Crediamo che anche le produzioni più tradizionali leghino le loro maggiori possibilità di tenuta e di rilancio all’innovazione dei prodotti, dei processi e delle policies commerciali, perché ormai i nuovi materiali e la robotica, l’informatica e le lingue della globalizzazione, l’inglese, il cinese…, ti piombano anche se non li cerchi nel cantiere edile, nel laboratorio artigiano, nei campi del contadino, nelle greggi dei pastori o nelle barche dei pescatori, e diventa perciò essenziale investire in formazione manageriale e professionale degli addetti, poiché si stima che scompariranno per inadeguatezza oltre il 20% delle attività oggi esistenti già nei prossimi cinque anni.  E per questo vogliamo che i grandi player presenti, o attirabili, nei nostri presidi industriali realizzino davvero progetti avanzati di sviluppo, a cominciare da Eni, anche perché è la presenza di filiere produttive importanti e moderne che aiuta le start-up innovative a non restare soltanto meteore.

D’altronde, per nessun imprenditore è indifferente sapere in quale stato si trovino le reti, i servizi di trasporto, l’infrastruttura digitale, l’approvvigionamento energetico; quali pacchetti localizzativi di sostegno agli investimenti siano disponibili e quale sia il grado di efficienza della Pubblica Amministrazione, che, attraverso la qualità istituzionale, con i suoi servizi al cittadino e all’impresa resta, forse, il principale motore di crescita, di coesione sociale e di occupazione, diretta e indiretta. Ciò risulta vero soprattutto se guardiamo alla nostra storia, che ci spiega l’assenza di rilevanti processi di accumulazione primitiva e di una borghesia non puramente mercantile in Sardegna, che oggi si traduce in un sistema imprenditoriale debole e largamente assistito dalla spesa pubblica – alimentata principalmente dalle tasse sui redditi da lavoro e sui consumi di massa – quando non esplicitamente parassitario. Perciò credo che neppure il dottor Fadda possa trovare scandalosa, ad esempio, l’idea del professor Paolo Savona, che un paio d’anni fa propose, sulle colonne di un quotidiano sardo, di rivendicare allo Stato e all’Unione Europea il lancio di un immenso cantiere d’investimenti pubblici per superare le strozzature infrastrutturali dell’Isola e per dare una grande opportunità di crescita alle imprese locali e all’occupazione, fermando così la diaspora continua delle forze lavoro sarde e delle loro intelligenze più fresche.
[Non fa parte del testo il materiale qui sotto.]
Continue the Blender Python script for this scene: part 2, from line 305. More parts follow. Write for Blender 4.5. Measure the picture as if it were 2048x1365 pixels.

Un’idea non dissimile dall’assunto emblematico, di scuola neokeynesiana, del creare lavoro attraverso il lavoro, l’aumento della domanda interna e la redistribuzione della ricchezza, che hanno qualche buon sostenitore in economisti e pensatori come Piketty, Krugman, Stigliz o Paolo Leon, per restare in casa nostra.

Serve una buona programmazione e una politica che ne sia all’altezza; sprechiamo invece tante occasioni, forse le ultime, oramai, se penso all’uso fatto in passato dei fondi strutturali. Qui abbiamo una condizione di vera emergenza che nessuna propaganda né alcun benaltrismo possono occultare, e come tale deve essere, intanto, affrontata: questione di priorità. Ma la domanda che pongo è: oltre ai rimbrotti per le idee altrui, dove sta la proposta del dottor Paolo Fadda? Sarei lieto di conoscerla, insieme alle sue critiche che in parte condivido, se vorrà scendere dalla torre d’avorio in cui sembra essersi assiso e darci qualche lume, da persona esperta e saggia qual è, rimboccandosi così le maniche nel concorso al bene comune.